• _RECORD LIST_:

________________________________________

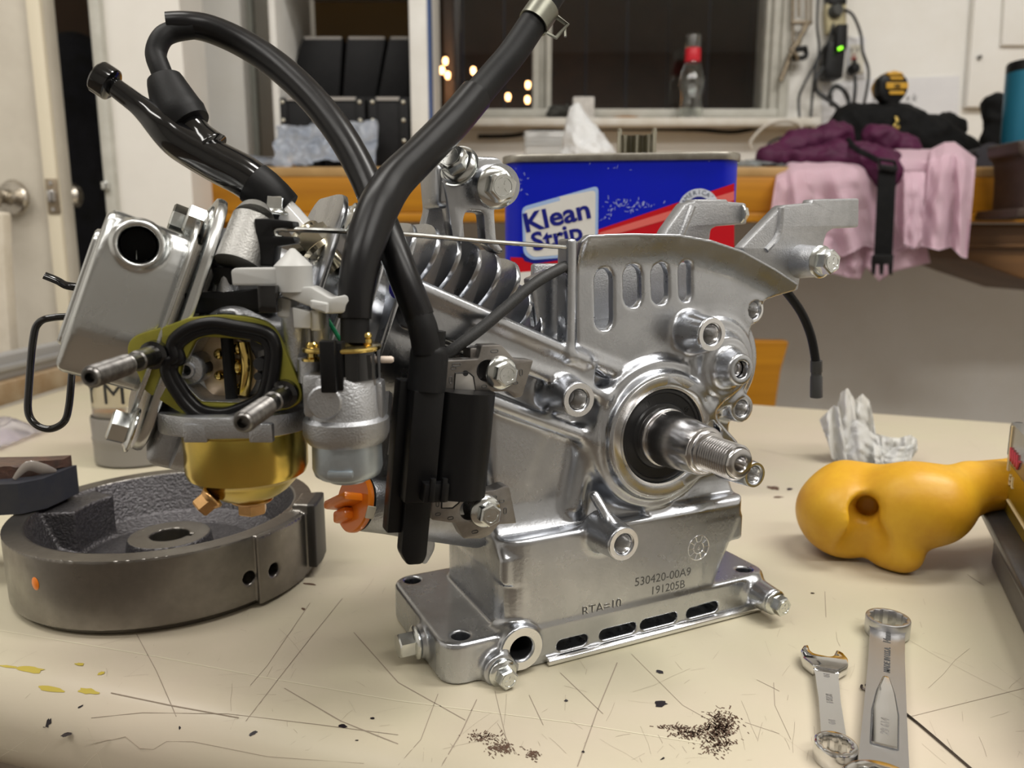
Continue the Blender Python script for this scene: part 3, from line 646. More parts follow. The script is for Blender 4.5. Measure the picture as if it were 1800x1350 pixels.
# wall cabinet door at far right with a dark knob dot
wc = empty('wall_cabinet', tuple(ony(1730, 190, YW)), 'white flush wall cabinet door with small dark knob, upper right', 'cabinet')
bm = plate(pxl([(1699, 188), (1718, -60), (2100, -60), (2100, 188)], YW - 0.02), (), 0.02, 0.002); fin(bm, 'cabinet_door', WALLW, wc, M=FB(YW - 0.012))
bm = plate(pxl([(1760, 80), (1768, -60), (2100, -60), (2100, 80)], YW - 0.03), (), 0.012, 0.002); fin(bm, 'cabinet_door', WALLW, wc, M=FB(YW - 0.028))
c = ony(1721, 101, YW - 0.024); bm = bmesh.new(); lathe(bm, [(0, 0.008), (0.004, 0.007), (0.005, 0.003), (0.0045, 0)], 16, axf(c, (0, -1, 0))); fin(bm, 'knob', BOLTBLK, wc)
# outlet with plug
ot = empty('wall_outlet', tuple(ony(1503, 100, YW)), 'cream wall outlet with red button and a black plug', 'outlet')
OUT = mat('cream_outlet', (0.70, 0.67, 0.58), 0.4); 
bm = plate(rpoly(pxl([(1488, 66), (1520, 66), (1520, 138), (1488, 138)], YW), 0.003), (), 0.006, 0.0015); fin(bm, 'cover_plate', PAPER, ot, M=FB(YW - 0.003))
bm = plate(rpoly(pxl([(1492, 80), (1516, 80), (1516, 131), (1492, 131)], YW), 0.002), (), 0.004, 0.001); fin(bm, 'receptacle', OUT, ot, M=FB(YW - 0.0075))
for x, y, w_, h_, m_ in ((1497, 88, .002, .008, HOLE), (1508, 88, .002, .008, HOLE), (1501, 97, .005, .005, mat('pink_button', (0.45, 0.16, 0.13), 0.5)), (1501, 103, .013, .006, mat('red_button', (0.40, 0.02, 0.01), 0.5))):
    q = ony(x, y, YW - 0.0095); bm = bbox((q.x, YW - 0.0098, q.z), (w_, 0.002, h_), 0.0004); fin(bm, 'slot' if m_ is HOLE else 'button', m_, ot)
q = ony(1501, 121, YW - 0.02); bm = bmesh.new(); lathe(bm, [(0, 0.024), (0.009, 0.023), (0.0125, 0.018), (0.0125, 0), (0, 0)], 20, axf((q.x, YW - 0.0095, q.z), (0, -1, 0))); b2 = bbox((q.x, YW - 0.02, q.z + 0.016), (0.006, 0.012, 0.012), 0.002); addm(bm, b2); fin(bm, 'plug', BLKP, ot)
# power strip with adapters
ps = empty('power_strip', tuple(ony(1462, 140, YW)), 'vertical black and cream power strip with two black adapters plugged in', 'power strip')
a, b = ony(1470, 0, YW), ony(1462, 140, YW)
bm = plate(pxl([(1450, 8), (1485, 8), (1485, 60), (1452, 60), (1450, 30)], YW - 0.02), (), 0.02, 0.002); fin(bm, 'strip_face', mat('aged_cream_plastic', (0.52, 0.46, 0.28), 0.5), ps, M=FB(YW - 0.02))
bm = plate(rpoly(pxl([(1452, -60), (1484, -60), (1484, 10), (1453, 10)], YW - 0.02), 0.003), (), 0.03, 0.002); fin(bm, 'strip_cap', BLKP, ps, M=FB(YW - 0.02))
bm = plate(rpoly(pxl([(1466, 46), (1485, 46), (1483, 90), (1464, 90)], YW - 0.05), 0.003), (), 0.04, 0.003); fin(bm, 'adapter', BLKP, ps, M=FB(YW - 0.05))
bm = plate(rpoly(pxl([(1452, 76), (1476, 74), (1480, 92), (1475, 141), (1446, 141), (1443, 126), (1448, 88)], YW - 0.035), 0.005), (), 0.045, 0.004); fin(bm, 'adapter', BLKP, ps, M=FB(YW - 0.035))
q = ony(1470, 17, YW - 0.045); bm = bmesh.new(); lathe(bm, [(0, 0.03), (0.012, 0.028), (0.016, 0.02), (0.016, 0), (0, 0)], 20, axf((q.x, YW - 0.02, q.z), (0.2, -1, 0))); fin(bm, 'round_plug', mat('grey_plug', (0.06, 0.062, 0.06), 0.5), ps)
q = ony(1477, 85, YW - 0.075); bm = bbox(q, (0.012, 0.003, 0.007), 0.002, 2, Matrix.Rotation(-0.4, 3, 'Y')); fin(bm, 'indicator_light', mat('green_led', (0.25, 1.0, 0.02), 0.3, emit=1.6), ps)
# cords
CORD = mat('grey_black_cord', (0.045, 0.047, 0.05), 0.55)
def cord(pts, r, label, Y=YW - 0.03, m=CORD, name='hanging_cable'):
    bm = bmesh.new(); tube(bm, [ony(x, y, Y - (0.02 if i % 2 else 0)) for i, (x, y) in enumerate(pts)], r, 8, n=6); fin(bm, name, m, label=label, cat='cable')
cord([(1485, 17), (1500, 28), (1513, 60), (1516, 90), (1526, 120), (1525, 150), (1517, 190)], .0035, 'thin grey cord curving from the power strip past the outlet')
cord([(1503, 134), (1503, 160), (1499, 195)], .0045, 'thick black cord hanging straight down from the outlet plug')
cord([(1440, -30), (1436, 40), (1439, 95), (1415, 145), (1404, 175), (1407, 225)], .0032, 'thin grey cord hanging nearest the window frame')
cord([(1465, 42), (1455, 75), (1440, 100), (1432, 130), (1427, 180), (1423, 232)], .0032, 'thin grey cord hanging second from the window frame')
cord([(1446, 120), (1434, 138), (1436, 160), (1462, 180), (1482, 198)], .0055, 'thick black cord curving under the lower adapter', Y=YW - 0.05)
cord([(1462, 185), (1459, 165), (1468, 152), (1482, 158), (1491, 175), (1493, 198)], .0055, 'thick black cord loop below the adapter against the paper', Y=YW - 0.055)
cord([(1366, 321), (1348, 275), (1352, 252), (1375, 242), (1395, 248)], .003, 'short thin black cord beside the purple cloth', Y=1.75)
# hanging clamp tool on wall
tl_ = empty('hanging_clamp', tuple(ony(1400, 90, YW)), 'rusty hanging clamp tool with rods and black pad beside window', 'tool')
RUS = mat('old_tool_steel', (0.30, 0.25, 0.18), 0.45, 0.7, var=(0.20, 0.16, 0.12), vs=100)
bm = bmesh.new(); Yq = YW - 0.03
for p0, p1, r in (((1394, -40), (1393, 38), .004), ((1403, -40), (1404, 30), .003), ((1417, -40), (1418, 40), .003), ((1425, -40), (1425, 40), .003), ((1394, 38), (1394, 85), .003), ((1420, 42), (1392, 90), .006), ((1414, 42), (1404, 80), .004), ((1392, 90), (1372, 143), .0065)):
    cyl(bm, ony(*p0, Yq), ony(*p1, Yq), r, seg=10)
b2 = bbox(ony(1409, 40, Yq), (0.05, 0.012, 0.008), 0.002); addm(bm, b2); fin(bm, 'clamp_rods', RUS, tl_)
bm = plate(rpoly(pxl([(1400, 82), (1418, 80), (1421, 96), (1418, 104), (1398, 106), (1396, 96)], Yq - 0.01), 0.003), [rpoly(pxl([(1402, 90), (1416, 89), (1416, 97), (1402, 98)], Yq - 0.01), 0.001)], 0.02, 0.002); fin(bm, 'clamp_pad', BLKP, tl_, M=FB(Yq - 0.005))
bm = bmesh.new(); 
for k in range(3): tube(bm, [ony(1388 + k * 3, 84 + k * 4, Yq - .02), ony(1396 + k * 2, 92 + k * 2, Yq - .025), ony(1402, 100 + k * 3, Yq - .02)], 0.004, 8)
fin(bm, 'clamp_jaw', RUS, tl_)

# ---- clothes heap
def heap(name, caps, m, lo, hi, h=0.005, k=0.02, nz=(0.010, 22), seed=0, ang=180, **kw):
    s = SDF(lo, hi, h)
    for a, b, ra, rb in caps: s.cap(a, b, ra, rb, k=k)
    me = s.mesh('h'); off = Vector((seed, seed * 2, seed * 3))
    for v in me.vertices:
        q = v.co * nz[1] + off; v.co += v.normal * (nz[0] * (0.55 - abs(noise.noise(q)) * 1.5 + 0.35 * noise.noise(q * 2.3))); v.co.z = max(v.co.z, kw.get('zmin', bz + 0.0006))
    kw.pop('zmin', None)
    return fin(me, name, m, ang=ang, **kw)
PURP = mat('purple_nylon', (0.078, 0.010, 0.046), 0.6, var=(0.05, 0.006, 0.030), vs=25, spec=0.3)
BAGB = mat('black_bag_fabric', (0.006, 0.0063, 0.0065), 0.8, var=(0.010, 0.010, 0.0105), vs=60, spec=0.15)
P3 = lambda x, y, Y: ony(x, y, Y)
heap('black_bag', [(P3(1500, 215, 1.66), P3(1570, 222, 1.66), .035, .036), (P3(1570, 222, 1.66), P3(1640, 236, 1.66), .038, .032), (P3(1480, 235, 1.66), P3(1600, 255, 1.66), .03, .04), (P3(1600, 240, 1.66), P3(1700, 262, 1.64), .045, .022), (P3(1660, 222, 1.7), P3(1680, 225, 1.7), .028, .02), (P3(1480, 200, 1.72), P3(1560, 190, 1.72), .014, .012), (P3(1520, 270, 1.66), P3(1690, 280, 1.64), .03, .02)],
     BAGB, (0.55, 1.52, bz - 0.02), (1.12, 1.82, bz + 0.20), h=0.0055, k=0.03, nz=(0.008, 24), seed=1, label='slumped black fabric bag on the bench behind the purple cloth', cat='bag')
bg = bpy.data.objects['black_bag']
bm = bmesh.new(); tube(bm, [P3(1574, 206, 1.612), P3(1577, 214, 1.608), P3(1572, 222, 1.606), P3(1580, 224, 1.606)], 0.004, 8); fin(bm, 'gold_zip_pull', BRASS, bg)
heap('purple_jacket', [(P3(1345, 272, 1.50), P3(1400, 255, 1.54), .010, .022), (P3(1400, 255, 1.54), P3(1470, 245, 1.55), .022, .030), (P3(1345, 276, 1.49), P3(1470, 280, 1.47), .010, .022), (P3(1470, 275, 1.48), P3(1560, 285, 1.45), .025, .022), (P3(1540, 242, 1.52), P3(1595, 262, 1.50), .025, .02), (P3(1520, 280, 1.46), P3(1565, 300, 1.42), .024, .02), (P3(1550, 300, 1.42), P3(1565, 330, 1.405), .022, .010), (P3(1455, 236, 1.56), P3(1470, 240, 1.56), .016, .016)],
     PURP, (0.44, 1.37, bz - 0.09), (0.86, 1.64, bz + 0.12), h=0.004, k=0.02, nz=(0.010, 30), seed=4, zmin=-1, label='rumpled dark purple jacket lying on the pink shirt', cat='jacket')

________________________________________

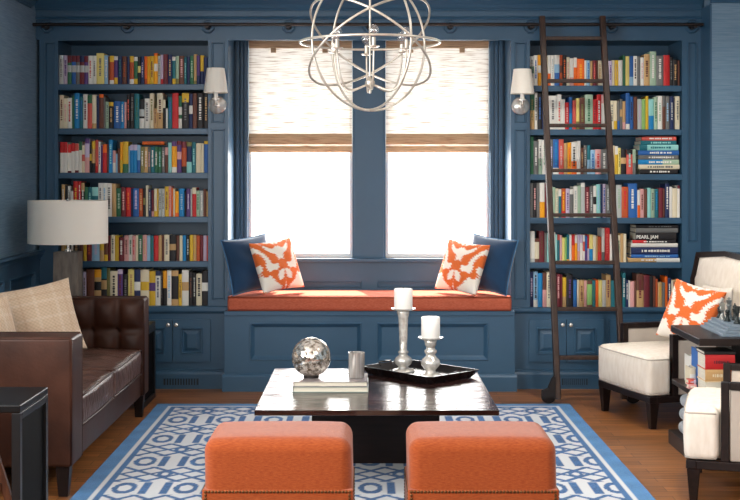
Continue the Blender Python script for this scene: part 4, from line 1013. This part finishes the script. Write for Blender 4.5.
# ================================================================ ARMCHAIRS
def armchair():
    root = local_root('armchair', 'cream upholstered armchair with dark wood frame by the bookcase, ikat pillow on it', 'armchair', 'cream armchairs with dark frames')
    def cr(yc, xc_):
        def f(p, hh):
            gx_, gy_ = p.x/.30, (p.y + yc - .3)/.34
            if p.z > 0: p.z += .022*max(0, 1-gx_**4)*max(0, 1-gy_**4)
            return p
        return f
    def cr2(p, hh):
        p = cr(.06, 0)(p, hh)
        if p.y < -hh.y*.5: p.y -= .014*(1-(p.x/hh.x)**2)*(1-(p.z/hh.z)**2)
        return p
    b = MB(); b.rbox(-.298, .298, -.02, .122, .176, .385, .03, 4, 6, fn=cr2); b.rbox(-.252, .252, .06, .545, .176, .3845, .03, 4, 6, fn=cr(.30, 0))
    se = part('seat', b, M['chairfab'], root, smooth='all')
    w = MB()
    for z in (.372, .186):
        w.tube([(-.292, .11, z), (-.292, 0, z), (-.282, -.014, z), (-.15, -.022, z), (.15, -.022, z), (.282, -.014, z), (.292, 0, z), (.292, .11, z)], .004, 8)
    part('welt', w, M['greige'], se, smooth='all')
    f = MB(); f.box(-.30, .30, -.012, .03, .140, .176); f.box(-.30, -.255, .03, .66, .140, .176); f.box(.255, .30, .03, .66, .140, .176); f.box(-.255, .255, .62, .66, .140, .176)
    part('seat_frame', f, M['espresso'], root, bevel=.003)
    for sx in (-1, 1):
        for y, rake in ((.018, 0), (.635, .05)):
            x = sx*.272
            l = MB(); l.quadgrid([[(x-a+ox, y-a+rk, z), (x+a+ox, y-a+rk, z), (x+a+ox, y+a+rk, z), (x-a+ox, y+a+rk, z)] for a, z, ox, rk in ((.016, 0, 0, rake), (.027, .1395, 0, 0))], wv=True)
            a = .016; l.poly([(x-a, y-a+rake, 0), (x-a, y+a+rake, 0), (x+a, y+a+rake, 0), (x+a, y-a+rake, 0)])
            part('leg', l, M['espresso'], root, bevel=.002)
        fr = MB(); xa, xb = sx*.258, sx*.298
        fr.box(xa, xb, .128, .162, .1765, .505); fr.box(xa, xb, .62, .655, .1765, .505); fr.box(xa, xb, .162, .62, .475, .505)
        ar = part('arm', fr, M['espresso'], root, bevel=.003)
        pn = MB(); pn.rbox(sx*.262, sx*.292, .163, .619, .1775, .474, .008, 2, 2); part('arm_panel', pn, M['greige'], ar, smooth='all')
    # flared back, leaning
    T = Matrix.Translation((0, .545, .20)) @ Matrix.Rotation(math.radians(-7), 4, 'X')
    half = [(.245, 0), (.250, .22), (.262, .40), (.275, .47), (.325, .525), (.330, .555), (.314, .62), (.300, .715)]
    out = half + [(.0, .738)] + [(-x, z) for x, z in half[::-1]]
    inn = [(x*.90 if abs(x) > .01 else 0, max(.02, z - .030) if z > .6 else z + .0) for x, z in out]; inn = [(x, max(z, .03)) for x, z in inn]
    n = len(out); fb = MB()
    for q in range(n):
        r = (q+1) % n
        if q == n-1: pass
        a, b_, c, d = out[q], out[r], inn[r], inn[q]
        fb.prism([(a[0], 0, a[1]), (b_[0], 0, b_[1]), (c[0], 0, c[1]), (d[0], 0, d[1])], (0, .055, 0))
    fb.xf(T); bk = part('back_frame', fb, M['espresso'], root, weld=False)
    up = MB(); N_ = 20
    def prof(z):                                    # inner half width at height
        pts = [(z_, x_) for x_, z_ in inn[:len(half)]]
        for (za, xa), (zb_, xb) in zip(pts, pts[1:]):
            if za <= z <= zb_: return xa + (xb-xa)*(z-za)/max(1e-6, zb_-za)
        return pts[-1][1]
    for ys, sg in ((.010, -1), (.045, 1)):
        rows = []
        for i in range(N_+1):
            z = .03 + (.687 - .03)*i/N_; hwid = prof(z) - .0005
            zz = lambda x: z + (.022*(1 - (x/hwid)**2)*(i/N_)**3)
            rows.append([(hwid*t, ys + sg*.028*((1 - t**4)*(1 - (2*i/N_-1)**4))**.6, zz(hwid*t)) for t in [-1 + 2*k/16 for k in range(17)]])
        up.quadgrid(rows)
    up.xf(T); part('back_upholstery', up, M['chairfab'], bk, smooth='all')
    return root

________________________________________

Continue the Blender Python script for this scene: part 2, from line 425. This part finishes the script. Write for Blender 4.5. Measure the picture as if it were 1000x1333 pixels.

________________________________________

• _AIM OF THE TASK_:
Look through the entries above for the word "this". Copy every line where it shows up.

• _COMPLETE OUTPUT_:
Continue the Blender Python script for this scene: part 3, from line 646. More parts follow. The script is for Blender 4.5. Measure the picture as if it were 1800x1350 pixels.
Continue the Blender Python script for this scene: part 4, from line 1013. This part finishes the script. Write for Blender 4.5.
Continue the Blender Python script for this scene: part 2, from line 425. This part finishes the script. Write for Blender 4.5. Measure the picture as if it were 1000x1333 pixels.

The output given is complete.